W Europie ukoronowany został nowy mistrz League of Legends w postaci MAD Lions. Lwy musiały się niemało natrudzić, żeby sięgnąć po upragniony puchar LoL European Championship. Finałowa seria LEC z Rogue trwała pięć gier. Niemniej cel został osiągnięty, a przed reprezentantami hiszpańskiej organizacji Mid-Season Invitational 2021. W wywiadach pomeczowych ciekawą perspektywą na zbliżający się turniej i nie tylko podzieliło się dwóch graczy MAD – Javier "Elyoya" Prades Batalla oraz Matyáš “Carzzy” Orság.

"Humanoid ma naprawdę mądre podejście do gry"

Pierwszy z wymienionych zawodników rozmawiał z portalem Inven Global, a jednym z pierwszych punktów konwersacji była indywidualna postawa i cele leśnika MAD Lions. – W pierwszym splicie LEC chciałem dostać się do finału, a w drugim wygrać ligę. Zdołałem osiągnąć oba z nich już podczas wiosny, więc to całkiem niezły wynik – przyznaje Elyoya.

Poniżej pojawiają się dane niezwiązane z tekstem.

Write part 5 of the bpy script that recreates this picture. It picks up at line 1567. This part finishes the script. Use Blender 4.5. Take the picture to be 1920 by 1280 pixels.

Jednocześnie chwali on swojego midlanera, który nauczył go najwięcej przez ostatnich parę miesięcy. – Humanoid ma naprawdę mądre podejście do gry. Rozumie, jak powinna być ona rozgrywana. Wielce mi pomógł w tym roku, w pewnym sensie nauczył mnie, jak sobie radzić w tej lidze.

CZYTAJ TEŻ:
Humanoid: DWG wygląda na drużynę nie do pokonania. Boję się jej

W wywiadzie z Hiszpanem nie zabrakło także tematu MSI, które będzie dla niego pierwszym międzykontynentalnym wydarzeniem. Jak widzi siebie w porównaniu do innych dżunglerów, którzy na nim wystąpią? – Muszę popracować nad swoimi mechanikami, jeżeli chcę być na tym samym poziomie co Canyon czy też reprezentant LPL. Jeżeli chodzi za to o Blabera, to wydaje mi się, że będzie to równy pojedynek, bez jasnego faworyta. Ale przeciwko Canyonowi czy graczowi z Chin, będę musiał wejść na wyższy poziom, żeby im dorównać – skomentował członek MAD Lions. Co ciekawe, Elyoya twierdzi jednocześnie, że jego ekipa poradzi sobie z DWG KIA, jeśli on dotrzyma kroku przeciwnemu leśnikowi.

MAD Lions chce udowodnić swoją wartość na MSI

Na łamach portalu esports.com pojawił się za to strzelec Lwów, który zapewnił, że w przeciwieństwie do ostatnich Worldsów, jego formacja tym razem da z siebie wszystko i nie popełni tych samych błędów. – Wyczekuję meczu z Chinami i Koreą na MSI. Jeżeli chodzi o LPL, to wydaje mi się, że zwycięży je FPX. Tym razem jednak nie potkniemy się, to na pewno. W końcu będziemy mogli dowieść naszej wartości i doprowadzić do paru naprawdę emocjonujących spotkań – podsumował botlaner.

Samo Mid-Season Invitational wystartuje 6 maja i zostanie zwieńczone 22 dnia tego samego miesiąca. W pierwszej fazie grupowej MAD Lions zmierzą się z reprezentantami PCS, TCL oraz CBLOL. Zespoły, które będą reprezentować te regiony, dopiero zostaną wyłonione.